Problem requirements
Only the number is wanted: how many lines hold the word "scene"?

Provided material
┄┄┄┄┄┄

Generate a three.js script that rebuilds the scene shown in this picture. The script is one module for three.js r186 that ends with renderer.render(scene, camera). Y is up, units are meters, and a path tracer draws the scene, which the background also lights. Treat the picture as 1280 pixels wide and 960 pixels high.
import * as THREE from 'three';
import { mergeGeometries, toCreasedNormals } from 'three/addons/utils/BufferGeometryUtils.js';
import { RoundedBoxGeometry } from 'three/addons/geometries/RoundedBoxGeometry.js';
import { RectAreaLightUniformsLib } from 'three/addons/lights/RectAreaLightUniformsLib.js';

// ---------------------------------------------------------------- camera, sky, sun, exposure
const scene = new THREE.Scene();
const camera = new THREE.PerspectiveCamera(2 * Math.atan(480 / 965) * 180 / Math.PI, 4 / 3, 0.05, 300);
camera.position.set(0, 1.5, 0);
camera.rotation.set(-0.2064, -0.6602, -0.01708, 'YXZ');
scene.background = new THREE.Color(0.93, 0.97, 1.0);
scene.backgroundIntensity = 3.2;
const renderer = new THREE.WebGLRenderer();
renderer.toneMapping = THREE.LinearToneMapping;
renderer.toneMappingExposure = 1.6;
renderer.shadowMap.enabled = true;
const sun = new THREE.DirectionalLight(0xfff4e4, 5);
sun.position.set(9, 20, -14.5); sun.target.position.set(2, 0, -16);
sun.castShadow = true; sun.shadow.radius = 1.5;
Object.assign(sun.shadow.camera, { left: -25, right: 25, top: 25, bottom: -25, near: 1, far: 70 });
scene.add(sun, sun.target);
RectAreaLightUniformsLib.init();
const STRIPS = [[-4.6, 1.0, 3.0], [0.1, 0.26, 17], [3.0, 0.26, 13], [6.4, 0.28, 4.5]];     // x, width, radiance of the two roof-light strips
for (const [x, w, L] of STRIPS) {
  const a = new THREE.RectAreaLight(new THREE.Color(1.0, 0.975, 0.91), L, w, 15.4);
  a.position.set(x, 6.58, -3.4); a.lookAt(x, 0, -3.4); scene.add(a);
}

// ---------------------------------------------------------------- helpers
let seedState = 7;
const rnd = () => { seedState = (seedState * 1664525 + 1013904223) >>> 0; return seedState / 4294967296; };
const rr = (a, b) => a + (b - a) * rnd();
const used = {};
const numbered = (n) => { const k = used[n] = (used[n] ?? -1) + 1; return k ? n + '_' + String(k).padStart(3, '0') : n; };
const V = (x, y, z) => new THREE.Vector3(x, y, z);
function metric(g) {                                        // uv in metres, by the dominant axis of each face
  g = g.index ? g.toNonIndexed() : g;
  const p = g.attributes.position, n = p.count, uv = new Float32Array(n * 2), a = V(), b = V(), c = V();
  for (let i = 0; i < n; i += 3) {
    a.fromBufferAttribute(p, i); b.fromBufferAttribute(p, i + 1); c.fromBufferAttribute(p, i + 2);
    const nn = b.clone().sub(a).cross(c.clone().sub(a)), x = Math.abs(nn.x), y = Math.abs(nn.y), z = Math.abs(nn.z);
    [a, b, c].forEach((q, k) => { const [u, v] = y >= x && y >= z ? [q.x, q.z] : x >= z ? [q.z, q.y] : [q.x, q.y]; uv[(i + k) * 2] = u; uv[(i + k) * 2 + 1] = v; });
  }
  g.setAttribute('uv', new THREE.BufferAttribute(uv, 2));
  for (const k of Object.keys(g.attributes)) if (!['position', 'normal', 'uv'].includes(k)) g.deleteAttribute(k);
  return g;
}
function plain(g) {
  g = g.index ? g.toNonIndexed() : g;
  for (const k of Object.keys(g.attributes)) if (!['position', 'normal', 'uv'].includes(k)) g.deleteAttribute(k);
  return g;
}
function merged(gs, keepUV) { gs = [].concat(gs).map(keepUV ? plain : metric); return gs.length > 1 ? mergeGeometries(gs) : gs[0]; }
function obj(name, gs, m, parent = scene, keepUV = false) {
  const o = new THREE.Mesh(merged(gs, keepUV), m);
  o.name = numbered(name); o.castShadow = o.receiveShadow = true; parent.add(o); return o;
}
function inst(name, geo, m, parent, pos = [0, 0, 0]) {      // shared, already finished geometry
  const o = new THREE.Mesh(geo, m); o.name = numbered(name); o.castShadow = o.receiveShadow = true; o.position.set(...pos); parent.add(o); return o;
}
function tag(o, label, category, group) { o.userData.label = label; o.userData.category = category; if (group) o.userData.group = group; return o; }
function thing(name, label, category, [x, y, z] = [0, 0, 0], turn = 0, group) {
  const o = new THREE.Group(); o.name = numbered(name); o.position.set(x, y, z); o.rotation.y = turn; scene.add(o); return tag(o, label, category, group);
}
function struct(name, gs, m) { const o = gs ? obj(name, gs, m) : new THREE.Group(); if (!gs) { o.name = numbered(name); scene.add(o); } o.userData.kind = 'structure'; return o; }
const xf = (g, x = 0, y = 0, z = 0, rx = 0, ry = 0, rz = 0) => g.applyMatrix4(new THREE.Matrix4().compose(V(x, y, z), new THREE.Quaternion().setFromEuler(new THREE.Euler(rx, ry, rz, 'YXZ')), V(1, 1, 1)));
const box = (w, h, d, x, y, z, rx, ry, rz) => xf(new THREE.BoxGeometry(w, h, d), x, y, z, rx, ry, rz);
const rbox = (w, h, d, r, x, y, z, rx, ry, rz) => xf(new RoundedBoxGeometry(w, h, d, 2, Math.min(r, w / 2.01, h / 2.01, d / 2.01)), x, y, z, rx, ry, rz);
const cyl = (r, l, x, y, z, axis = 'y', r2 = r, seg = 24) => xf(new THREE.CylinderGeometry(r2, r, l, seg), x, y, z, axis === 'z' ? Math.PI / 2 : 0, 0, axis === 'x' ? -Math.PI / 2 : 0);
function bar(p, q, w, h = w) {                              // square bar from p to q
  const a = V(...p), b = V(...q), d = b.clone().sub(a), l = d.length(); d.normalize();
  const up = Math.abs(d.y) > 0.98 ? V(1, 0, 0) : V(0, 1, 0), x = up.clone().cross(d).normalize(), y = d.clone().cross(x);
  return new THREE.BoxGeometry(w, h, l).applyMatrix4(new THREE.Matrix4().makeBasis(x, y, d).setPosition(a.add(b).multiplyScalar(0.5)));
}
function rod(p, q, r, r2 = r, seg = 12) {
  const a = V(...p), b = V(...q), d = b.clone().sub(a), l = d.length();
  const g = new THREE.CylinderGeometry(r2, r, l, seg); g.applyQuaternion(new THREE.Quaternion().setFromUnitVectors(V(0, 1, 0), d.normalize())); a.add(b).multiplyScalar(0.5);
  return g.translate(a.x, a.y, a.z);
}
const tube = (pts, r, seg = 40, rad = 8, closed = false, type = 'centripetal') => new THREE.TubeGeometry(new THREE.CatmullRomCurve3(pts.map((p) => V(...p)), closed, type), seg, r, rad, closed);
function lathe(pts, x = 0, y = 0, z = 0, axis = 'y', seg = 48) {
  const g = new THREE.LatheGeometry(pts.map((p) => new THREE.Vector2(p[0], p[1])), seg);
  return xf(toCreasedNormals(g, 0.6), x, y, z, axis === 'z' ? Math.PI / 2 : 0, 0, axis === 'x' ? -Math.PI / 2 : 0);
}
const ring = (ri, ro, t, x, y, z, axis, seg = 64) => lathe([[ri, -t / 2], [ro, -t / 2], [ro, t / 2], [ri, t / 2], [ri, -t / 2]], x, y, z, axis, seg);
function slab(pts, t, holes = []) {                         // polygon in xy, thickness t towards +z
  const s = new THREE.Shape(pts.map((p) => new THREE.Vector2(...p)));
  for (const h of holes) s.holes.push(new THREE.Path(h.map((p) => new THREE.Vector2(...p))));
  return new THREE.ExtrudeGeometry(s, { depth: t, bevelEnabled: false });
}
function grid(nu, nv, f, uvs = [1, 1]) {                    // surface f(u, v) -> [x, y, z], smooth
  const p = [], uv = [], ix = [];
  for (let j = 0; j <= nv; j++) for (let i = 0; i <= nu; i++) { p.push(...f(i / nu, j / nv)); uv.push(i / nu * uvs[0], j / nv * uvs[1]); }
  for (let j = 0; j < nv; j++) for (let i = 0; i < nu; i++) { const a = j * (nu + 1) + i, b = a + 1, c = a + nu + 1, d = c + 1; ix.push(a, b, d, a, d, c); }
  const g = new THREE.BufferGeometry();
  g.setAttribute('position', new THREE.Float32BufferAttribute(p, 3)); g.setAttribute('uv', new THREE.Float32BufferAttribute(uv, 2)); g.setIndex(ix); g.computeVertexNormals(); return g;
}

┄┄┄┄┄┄

Solution for this task
9